If you are interested in a 50% discount on CBS Commissioner League Fantasy Football, click here.

We will be doing weekly posts on this and that might become a bit strained, for reasons detailed in the original post. So instead, here is a different tact. I need to know the charity of choice for everyone that signed up for the original league, anyone who has used the link to buy another team and the charity of choice for everyone involved in those leagues. Obviously, this will not cost anyone extra money. This is just my way of compromising my otherwise conflicted loyalties towards SB Nation, the company that makes Field Gulls possible, and my readership, the people that make Field Gulls matter.

To kick this off, I picked Cocoon House. I do not have any personal connection to the charity itself, and found it by sorting through four-star charities as rated by Charity Navigator. Apart from the efficiency and effectiveness of Cocoon House, my reason for picking it is its cause: at-risk and homeless youth ages 13-17.

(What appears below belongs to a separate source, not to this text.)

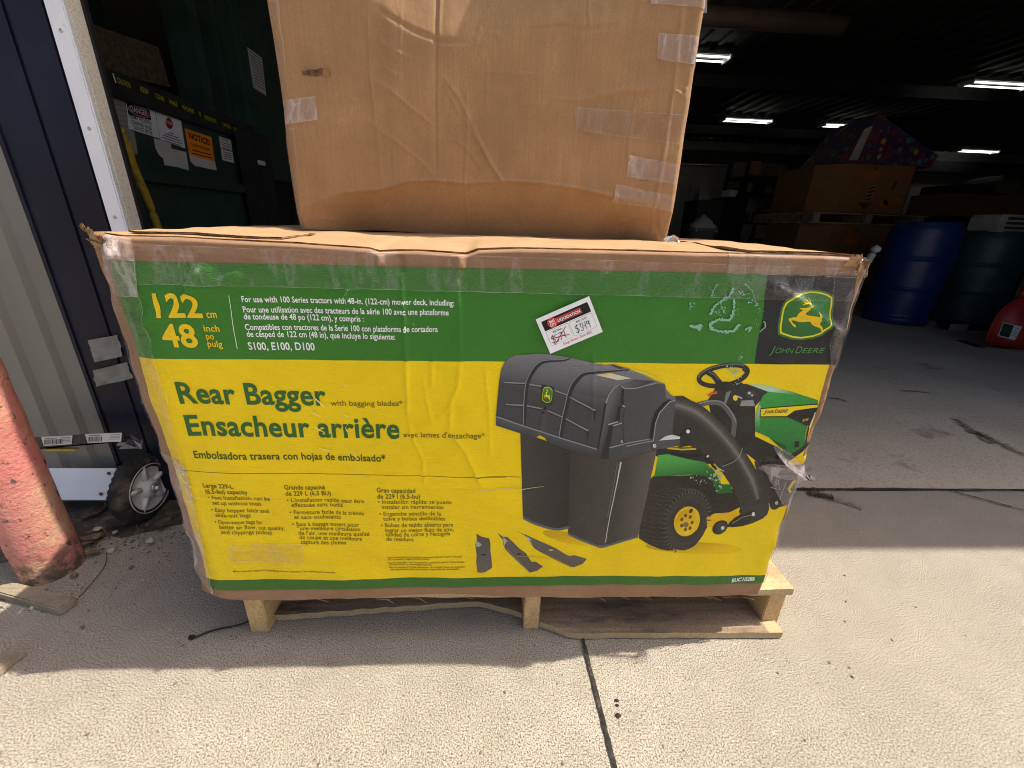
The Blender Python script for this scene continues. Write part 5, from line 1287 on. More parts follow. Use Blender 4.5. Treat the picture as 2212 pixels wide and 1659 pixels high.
# black bar with barcode stickers taped to the trim
bp = [ony(*Z3(p), 0.39) for p in ((150, 85), (850, 38), (865, 105), (150, 165))]
b = MB(); b.prism(bp[::-1], (0, 0.004, 0)); b.prism([bp[3], bp[2], bp[2] + np.array([0, 0.03, 0.0]), bp[3] + np.array([0, 0.03, 0.0])], (0, 0, 0.004))
bar = empty('metal_bar', tuple((bp[2] + bp[3]) / 2), 'black metal angle bar with two white barcode stickers taped across the wall', 'metal bar'); b.build('angle_bar', M['black'], bar, True)
for (x0, x1, ya, yb, tw) in ((282, 500, 72, 60, -9), (585, 842, 52, 42, 0)):
    sk = Ink(lambda x, y: (lambda p: (p[0], p[2]))(ony(x, y, 0.388)), lambda ab, off: np.stack([ab[:, 0], 0.3885 - off + 0 * ab[:, 0], ab[:, 1]], -1), 0.05, 0.0, 0.0003)
    hh = 62; sk.poly([(x0, ya), (x1, yb), (x1 - 6, yb + hh), (x0 + 20, ya + hh)], (214, 214, 216), 0, Z3, cuts=False)
    r_ = random.Random(x0); x = x0 + 24
    while x < x0 + 0.45 * (x1 - x0) + (60 if x0 < 400 else 0):
        w = r_.choice((2, 3, 5)); yy = ya + (yb - ya) * (x - x0) / (x1 - x0); sk.poly([(x, yy + 20), (x + w, yy + 20), (x + w, yy + 54), (x, yy + 54)], (40, 40, 44), 1, Z3, cuts=False); x += w + r_.choice((3, 4, 6))
    for k in range(4):
        xx = x1 - 90 + r_.randint(0, 10); yy = ya + (yb - ya) * (xx - x0) / (x1 - x0) + 12 + k * 10; sk.stroke([(xx, yy), (x1 - 14, yy - 2)], 3, (120, 120, 124), 1, Z3)
    sk.stroke([(x0 + 30, ya + 10), (x0 + 110, ya + 7)], 4, (90, 90, 94), 1, Z3)
    sk.build('sticker', M['ink_flat'], bar)
b = MB(); r_ = random.Random(5)
for k in range(7):
    c = ony(*Z3((870 + 14 * k, 90 + r_.randint(-20, 40))), 0.395); s_ = 0.022
    b.add([c + np.array([r_.uniform(-s_, s_), r_.uniform(-s_, s_) * 0.6, r_.uniform(-s_, s_)]) for _ in range(4)], [(0, 1, 2), (0, 2, 3)])
b.build('duct_tape', M['duct'], bar)
b = MB(); p0, p1 = ony(*Z3((320, 152)), 0.392), ony(*Z3((520, 140)), 0.392); b.box((p0[0], 0.386, p0[2] - 0.004), (p1[0], 0.40, p0[2])); b.build('yellow_strip', M['hose'], bar)

# timber offcuts
def stick(name, pts, w, mat, label, cat, tip=True):
    a, c = np.array(pts[0]), np.array(pts[1]); d = (c - a); L = np.hypot(d[0], d[1]); d = d / L; n = np.array([-d[1], d[0]])
    b = MB(); top = []; N = 20
    for t, wk in ((0, 0.25 if tip else 1), (0.10, 0.9), (1, 1)): top.append((t * L, wk * w))
    out = [(x, y / 2) for x, y in top] + [(x, -y / 2) for x, y in top[::-1]]
    P3 = [(a[0] + d[0] * x + n[0] * y, a[1] + d[1] * x + n[1] * y, 0.0) for x, y in out]
    b.prism(P3, (0, 0, w * 0.62)); o = b.build(name, mat, None, True)
    bm = bmesh.new(); bm.from_mesh(o.data); bmesh.ops.bevel(bm, geom=bm.edges[:], offset=0.003, segments=2, affect='EDGES'); bm.to_mesh(o.data); bm.free()
    return tag(recentre(o, (a[0], a[1], 0)), label, cat)


stick('wooden_stake', (onz(0, 1266, 0.02), onz(145, 1304, 0.02)), 0.036, M['stake'], 'grey weathered wooden stake lying in front of the red bollard', 'wood scrap')
o = stick('wood_offcut', (onz(-60, 1475, 0.02), onz(36, 1398, 0.02)), 0.034, M['stake'], 'short chunky wood offcut at the lower left corner, half in sunlight', 'wood scrap', False)
dk = onz(10, 1215, 0.0)
b = MB(); b.box((dk[0] - 0.12, dk[1] - 0.02, 0), (dk[0] + 0.02, dk[1] + 0.03, 0.035), rot=Matrix.Rotation(0.4, 3, 'Z'), bev=0.004); o = recentre(b.build('concrete_lump', M['gravel']), (dk[0], dk[1], 0)); tag(o, 'dusty grey lump of rubble behind the foot of the bollard', 'rubble')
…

There is a sociological theory called the "Bootstrap Myth." Basically, people typically end in the same educational spectrum and wage range as their parents. The idea that one must simply lift themselves up by their bootstraps and seize the American dream is a fraud. Children need help. For those that can't get it from their parents, there often isn't anyone else.

This is something I get. My dad did not graduate junior high. My parents met on the streets of Portland. Long story short: My dad's best friend and my mom's then boyfriend, the same man, Jack, got a hotshot of heroin and his dying wish was that my dad take care of my mom.

After high school, I was living in my car. No job, bag full of 10-cent ramen and scrimping money so that I could drive to interviews. I was just lucky enough to get a job at a Jack-in-the-Box, but I got help. I had someone I will forever love and thank that couldn't afford me staying but offered anyway, and she gave me a roof and an address. I had a family take me in for a few months until I could save for an apartment, and those people became my family. I got help, and that help gave me the boots with which to lift myself up.

As I understand it, this is what Cocoon House does. It gives that often forgotten group, teenagers that are still children but dangerously close to adulthood, a final chance to escape the cycle of poverty. I know $250 dollar is not a whole lot, but it's something and it's a start.

Tell me what you are playing for and each week I can post another charity and your reasons for selecting it.